Kaine seems to be advocating a similar approach — whether consciously or not. By claiming that natural rights are somehow comparable to sharia law, he ignores the critical distinction between inherent rights and conditional privileges. He dismisses the very principle that made America a beacon of freedom.

Jefferson and the founders understood this clearly. “We are endowed by our Creator with certain unalienable rights,” they wrote. No government, no cleric, no king can revoke them. They exist by virtue of humanity itself. The government exists to protect them, not ration them.

This is not a theological quibble. It is the entire basis of our government. Confuse the source of rights, and tyranny hides behind piety or ideology. The people are disempowered. Clerics, bureaucrats, or politicians become arbiters of what rights citizens may enjoy.
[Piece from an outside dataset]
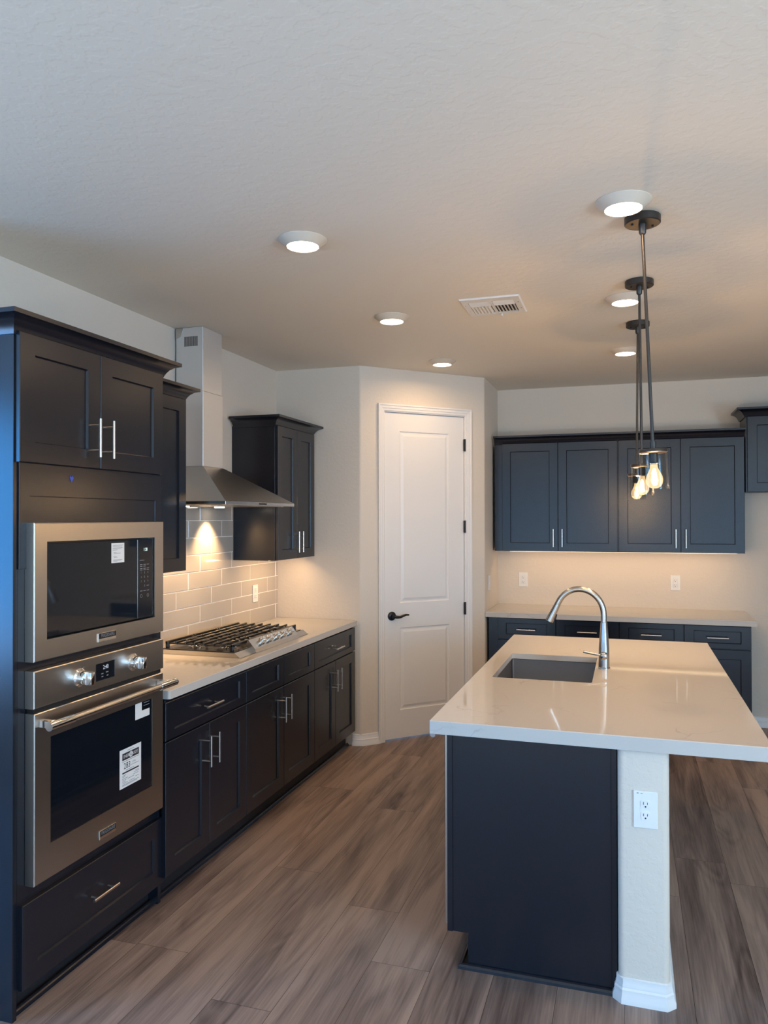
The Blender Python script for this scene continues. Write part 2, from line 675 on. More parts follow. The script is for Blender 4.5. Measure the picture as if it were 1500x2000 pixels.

John Greim / Contributor | Getty Images

Gifts from God, not the state

Kaine’s statement reflects either a profound ignorance of this principle or an ideological bias that favors state power over individual liberty. Either way, Americans must recognize the danger. Understanding the origin of rights is not academic — it is the difference between freedom and submission, between the American experiment and theocratic or totalitarian rule.

Rights are not gifts from the state. They are gifts from God, secured by reason, protected by law, and defended by the people. Every American must understand this. Because when rights come from government instead of the Creator, freedom disappears.